1.当サイトでは、規範の明示と事実の摘示が重要だ、と繰り返し説明しています。もっとも、それは常に必ずすべての事項について行うべきだ、という趣旨ではありません。当然ながら、配点がないところを丁寧に書いても、余事記載にしかならない。例えば、典型的な殺人の事例で、「『人』とは~」と定義を書いて、「~から、Vは『人』に当たる。」などと当てはめても、それは単なる余事記載です。「人」を真顔で検討するのは、胎児や脳死の場合くらいです。それ以外の場合に、考査委員が「人」に当てはまる事実の抽出・評価を試そうとして配点を置く、ということは考えられません。このように、どの部分を丁寧に書くかを考えるに当たっては、考査委員がそこに配点を置いているだろうか、ということを見極める必要があるのです。
2.今年の刑法設問2でいえば、強盗致傷罪の前提となる強盗罪の成否については、それほど配点はないと判断できます。
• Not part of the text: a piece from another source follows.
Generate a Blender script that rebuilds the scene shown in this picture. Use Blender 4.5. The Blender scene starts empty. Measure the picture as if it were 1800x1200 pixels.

(問題文より引用。太字強調は筆者。) 4 ……(略)……乙及び丙は、Bの手足を縛るためのロープと口を塞ぐための粘着テープを準備した上、同日午後1時、B宅へ赴き、インターホンを鳴らして警察官であることを告げ、Bに玄関ドアを開けさせた。乙及び丙は、直ちにB宅内に押し入り、Bの手足をそれぞれロープで縛り、口を粘着テープで塞ぎ、Bを床の上に倒した。そして、リビングルームに移動した乙及び丙は、Bが預金口座から引き出してテーブル上に置いていた上記300万円を見付け、同日午後1時10分、同300万円を持ってB宅を出た。 (引用終わり) |
まず、こんなもん強盗成立に決まってるだろ、というくらい、肯定方向の事実しかない。それも、事実が最低限のことしか記載されていなくて、「事実の抽出・評価を試そう。」という感じではありません。例えば、Bは抽象的に「高齢」とされているだけで、具体的な年齢、体格等の記載がない。「高齢」の点も、本問では高齢者を狙う詐欺だからという話なので、強盗で積極に使う感じではない。また、暴行の記述も、たった一文であっさり書いてある。過去問を検討していれば、強盗の当てはめを丁寧にして欲しいとき、考査委員は被害者の体格、犯人の発言内容、用いた凶器の形状(刃渡り何cmとか)等を詳しく書いてくることを知っているでしょう。それとの比較で考えれば、ここはあっさりでいいね、と判断することができるのです。また、被害品も、300万円の現金だけです。この場合には、財物性の定義を書いて当てはめても余事記載でしょう。クレジットカードやキャッシュカードが被害品になっている場合には、「それで買った商品や降ろしたお金には財産的価値があるけど、カード自体は単なるプラスチック片じゃね?」という問題意識があるから、その理解を試す意味で、考査委員は配点を置いてくる。だから、財物性の定義を書いて当てはめるのです。同様に、故意とか不法領得の意思なんてアリアリなので、触れる必要はない(※1)。暴行については、一応、「縛る」、「口を塞ぐ」、「倒す」の3つの行為がわざわざ書いてあるので、暴行だけは定義を書いて簡潔に事実だけ摘示して当てはめておくか、という程度の感覚が、過去の傾向からいって一番受かりやすい感覚だろうと思います(※2)。なので、最大限書くとしても、当サイトの参考答案(その2)の程度にとどめるべきだったでしょう。
※1 実務における犯罪事実の記載においても、窃盗・強盗が既遂に至っていて、客観面から故意や不法領得の意思が明らかなときは、記載しないのが通例です。
※2 ただし、ここでの暴行の態様は、その後の因果関係で使うのでちょっとだけ詳しい、というのが、本当のところだろうとは思います。
(参考答案(その2)より引用) 強盗罪における暴行・脅迫は、被害者の反抗を抑圧する程度のものであることを要する。 (引用終わり) |
強盗についてはあっさり当てはめた上で、致傷との因果関係、共謀の射程ないし因果性について、事実を摘示しまくりで当てはめ大魔神。これが、本問で適切な大局観だと思います。